__Data provided__:
== == ==

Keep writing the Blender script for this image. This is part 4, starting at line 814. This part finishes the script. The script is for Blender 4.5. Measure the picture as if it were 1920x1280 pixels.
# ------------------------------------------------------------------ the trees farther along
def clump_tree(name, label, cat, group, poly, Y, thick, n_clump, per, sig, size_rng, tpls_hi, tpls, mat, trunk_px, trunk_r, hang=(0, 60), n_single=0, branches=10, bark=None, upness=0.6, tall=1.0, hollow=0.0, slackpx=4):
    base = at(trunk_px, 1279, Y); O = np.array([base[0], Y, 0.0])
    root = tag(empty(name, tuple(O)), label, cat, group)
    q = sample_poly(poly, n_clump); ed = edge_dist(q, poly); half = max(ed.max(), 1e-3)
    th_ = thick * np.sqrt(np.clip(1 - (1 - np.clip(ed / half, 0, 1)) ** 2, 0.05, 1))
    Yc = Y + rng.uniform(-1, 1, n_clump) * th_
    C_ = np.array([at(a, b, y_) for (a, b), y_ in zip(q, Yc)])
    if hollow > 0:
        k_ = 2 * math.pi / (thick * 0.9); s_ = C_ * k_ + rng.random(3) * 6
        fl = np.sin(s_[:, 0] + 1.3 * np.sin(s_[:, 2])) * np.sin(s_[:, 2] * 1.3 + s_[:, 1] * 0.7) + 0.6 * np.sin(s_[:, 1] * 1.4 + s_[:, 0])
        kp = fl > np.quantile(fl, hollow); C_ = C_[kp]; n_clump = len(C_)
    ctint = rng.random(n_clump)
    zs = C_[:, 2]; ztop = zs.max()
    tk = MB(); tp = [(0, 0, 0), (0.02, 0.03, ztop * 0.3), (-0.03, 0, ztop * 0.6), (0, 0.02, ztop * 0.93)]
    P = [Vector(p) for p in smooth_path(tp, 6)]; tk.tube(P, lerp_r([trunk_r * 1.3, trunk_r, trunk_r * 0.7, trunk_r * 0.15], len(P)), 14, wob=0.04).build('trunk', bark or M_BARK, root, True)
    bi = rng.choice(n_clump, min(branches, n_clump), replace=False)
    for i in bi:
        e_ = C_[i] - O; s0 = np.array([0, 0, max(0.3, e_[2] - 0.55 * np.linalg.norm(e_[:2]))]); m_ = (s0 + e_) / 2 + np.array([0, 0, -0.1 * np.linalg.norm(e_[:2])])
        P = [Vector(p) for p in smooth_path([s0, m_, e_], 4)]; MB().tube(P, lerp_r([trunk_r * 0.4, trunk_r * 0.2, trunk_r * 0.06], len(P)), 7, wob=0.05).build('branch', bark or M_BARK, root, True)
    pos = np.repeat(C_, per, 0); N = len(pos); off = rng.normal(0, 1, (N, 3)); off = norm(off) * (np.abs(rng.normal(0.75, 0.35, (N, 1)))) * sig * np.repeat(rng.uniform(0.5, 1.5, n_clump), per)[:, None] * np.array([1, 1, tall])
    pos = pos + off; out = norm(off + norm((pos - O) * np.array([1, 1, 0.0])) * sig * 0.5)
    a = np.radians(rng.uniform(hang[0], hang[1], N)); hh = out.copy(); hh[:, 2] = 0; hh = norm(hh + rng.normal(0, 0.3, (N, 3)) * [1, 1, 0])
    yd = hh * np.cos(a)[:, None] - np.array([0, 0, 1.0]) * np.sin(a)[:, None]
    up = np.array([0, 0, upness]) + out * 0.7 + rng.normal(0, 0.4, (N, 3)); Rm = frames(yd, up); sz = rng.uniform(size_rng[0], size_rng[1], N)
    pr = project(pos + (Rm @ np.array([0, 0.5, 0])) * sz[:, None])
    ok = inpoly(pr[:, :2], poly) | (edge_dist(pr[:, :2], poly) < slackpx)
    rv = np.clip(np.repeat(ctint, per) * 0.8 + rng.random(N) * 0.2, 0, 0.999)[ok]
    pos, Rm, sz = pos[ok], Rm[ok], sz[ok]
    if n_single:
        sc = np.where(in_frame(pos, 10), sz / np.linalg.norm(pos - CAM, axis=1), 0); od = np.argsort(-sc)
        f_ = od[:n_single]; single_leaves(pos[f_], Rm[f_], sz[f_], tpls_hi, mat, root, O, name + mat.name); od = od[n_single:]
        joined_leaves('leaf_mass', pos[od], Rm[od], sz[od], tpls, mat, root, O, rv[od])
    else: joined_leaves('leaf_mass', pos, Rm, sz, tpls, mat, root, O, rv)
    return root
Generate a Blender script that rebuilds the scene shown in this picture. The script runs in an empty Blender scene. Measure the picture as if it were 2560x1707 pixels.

== == ==

Pull every line containing the word "Blender" out of the material.

Keep writing the Blender script for this image. This is part 4, starting at line 814. This part finishes the script. The script is for Blender 4.5. Measure the picture as if it were 1920x1280 pixels.
Generate a Blender script that rebuilds the scene shown in this picture. The script runs in an empty Blender scene. Measure the picture as if it were 2560x1707 pixels.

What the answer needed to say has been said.